--- START OF Material ---

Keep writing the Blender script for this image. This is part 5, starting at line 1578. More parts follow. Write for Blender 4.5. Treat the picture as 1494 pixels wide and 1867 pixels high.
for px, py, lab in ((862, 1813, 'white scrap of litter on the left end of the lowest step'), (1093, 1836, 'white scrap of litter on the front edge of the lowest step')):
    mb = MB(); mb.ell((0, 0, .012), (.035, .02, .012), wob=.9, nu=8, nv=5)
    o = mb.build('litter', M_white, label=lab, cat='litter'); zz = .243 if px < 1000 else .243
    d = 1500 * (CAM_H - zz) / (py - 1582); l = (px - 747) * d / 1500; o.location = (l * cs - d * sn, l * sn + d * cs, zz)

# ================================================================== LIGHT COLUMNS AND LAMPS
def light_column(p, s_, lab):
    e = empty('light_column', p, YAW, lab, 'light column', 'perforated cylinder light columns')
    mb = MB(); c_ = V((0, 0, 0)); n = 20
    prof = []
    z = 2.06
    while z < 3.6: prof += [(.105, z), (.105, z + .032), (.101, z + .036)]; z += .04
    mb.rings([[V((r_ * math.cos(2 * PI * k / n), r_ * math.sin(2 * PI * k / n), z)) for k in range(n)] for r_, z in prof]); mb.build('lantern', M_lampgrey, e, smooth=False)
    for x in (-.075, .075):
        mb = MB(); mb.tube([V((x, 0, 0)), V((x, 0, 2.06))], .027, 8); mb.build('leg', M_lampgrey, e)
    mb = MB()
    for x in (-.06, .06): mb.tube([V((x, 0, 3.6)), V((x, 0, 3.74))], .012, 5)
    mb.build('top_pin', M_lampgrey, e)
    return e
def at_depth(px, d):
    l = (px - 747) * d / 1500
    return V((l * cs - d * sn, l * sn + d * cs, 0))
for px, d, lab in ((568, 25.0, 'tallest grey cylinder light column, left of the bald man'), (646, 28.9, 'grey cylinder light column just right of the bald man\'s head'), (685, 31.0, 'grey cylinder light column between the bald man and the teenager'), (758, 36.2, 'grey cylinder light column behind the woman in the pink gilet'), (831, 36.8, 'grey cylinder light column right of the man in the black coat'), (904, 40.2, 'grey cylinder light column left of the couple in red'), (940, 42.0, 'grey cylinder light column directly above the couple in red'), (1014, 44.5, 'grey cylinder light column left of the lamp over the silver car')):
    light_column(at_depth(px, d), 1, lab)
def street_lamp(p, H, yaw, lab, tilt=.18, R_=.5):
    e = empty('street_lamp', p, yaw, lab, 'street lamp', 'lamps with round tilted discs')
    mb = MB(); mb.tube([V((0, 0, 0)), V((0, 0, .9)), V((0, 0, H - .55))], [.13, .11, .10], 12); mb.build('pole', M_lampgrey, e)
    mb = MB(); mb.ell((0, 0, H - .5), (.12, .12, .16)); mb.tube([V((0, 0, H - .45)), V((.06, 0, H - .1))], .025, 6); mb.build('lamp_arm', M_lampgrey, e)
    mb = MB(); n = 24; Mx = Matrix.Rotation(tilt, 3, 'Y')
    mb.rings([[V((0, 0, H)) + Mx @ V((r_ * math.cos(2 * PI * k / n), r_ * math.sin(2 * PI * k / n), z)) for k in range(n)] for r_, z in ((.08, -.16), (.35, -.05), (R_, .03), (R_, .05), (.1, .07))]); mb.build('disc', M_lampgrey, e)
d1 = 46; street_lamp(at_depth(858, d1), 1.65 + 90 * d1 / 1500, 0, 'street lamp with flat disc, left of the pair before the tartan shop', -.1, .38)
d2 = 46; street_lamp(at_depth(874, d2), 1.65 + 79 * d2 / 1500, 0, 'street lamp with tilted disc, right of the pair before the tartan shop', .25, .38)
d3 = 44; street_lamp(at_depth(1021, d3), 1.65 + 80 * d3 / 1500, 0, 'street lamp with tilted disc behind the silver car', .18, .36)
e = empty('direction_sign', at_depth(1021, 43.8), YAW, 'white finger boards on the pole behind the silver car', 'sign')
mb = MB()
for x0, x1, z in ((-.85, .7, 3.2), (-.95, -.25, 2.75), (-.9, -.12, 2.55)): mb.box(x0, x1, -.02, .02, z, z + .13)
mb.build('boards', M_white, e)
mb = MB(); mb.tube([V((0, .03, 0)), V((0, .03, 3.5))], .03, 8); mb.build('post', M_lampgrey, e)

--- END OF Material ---

Work instructions
Quote exactly the first line of the data and every line after it through the one holding "d = 1500 * (CAM_H".

Written solution
Keep writing the Blender script for this image. This is part 5, starting at line 1578. More parts follow. Write for Blender 4.5. Treat the picture as 1494 pixels wide and 1867 pixels high.
for px, py, lab in ((862, 1813, 'white scrap of litter on the left end of the lowest step'), (1093, 1836, 'white scrap of litter on the front edge of the lowest step')):
    mb = MB(); mb.ell((0, 0, .012), (.035, .02, .012), wob=.9, nu=8, nv=5)
    o = mb.build('litter', M_white, label=lab, cat='litter'); zz = .243 if px < 1000 else .243
    d = 1500 * (CAM_H - zz) / (py - 1582); l = (px - 747) * d / 1500; o.location = (l * cs - d * sn, l * sn + d * cs, zz)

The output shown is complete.